For someone who has long agitated for change in the legal profession, Sharon Cook’s legal career has been remarkably stable.

Cook, the managing partner of Henry Davis York, has been with the firm for 15 years and had only worked at two firms prior to that (Stephen Jaques Stone James and Herbert Smith), during the first 15 years of her legal career.

Cook, whose parents ran two newsagencies in Sydney’s Kings Cross, became the only person in her family to go to university when she enrolled in an arts law degree at the University of Sydney in 1977. She is also the only female managing partner of a top 30 Australian law firm (by revenue), and while she is proud of her first achievement, she bemoans the fact that the latter is the case in 2012.

“There are clearly many other competent women out there who could do the job very well at other firms, so I think it is a sad indictment of the profession that I am currently the only one,” says Cook.  “It is indicative of the fact that there are obstacles to women succeeding in the profession.”

Cook is passionate about diversity and was involved in the Advancement of Women in the Legal Profession report released by the NSW Law Society in December 2011.

She has been personally involved in many of the developments in the private practice legal sphere that have chipped away at the glass ceiling in the upper echelons of Australian law firms.

In 1993 she was the first part-time senior associate at a top or mid-tier law firm when she assumed that role at Stephen Jaques Stone James (now King & Wood Mallesons). In 1997 she became the first part-time partner at a major law firm when she moved to Henry Davis York.

Despite the fact that in New South Wales the number of solicitors has increased from around 20 per cent in 1998 to 46 per cent in 2010, Cook believes that attitudes towards women in the profession have not moved with the numbers.

“I am still staggered that over my 30 years as a lawyer, nothing much has changed,” she says. “When I studied law, around half the people that studied law were women, and I fully expected that by now you would have had a 50-50 ratio of women to men in partnership [at private practice law firms], but it is far from that and I don’t think things have changed very much at all.”

At Henry Davis York, the firm Cook has led since July 2008, 28 per cent of its 54 partners are female, placing it slightly above the average of 23 per cent of female partners in law firms with 40 or more partners, according to the Advancement of Women report.

Five of the firm’s 15 female partners work part time, and Cook believes that making provisions for flexible-work arrangements, and having “male champions” of diversity within law firms, is one of the most important components of policies to increase the numbers of women in senior positions.

“The key thing is to have a truly, genuine commitment from the leaders of law firms to the advancement of women and flexible work practices,” she says. “What I think women need is that support at a leadership level – and it is not just the CEO, supervising partner and head of HR; it is all of the partners that have to support it.”

Dealing with tragedy

Cook is unequivocal in stating that the most difficult thing she has dealt with in the nearly four years she has been the managing partner at HDY is the suicide of young lawyer James Plummer in August 2010.

It is clear that Cook and those at the firm who knew Plummer have been deeply affected by his death.

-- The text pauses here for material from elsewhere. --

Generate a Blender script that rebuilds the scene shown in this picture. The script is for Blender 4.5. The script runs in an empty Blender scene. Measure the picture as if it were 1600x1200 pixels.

Since that time the firm has overhauled its health and wellbeing policies and created a foundation to provide for an outward-bound scholarship in Plummer’s name.

“We have always had a friendly and collegiate workplace, so the problems and stresses that people have experienced at other firms, I don’t think we have experienced to the same degree,” says Cook. “Yet despite all of that, we lost James, and that taught us a lesson that you always need to be working on this and be sure you are doing the right thing by your staff.”

HDY now has an Employee Assistance Scheme where the firm will foot the bill if staff need to speak to psychologists at the Sydney-based Centre for Corporate Health. The firm’s induction program includes a 30-minute one-on-one session with Cook, who addresses work/life balance, and junior lawyers share an office with a senior lawyer, typically a senior associate, in an attempt to lessen that feeling of “isolation” that can come with the practice of law.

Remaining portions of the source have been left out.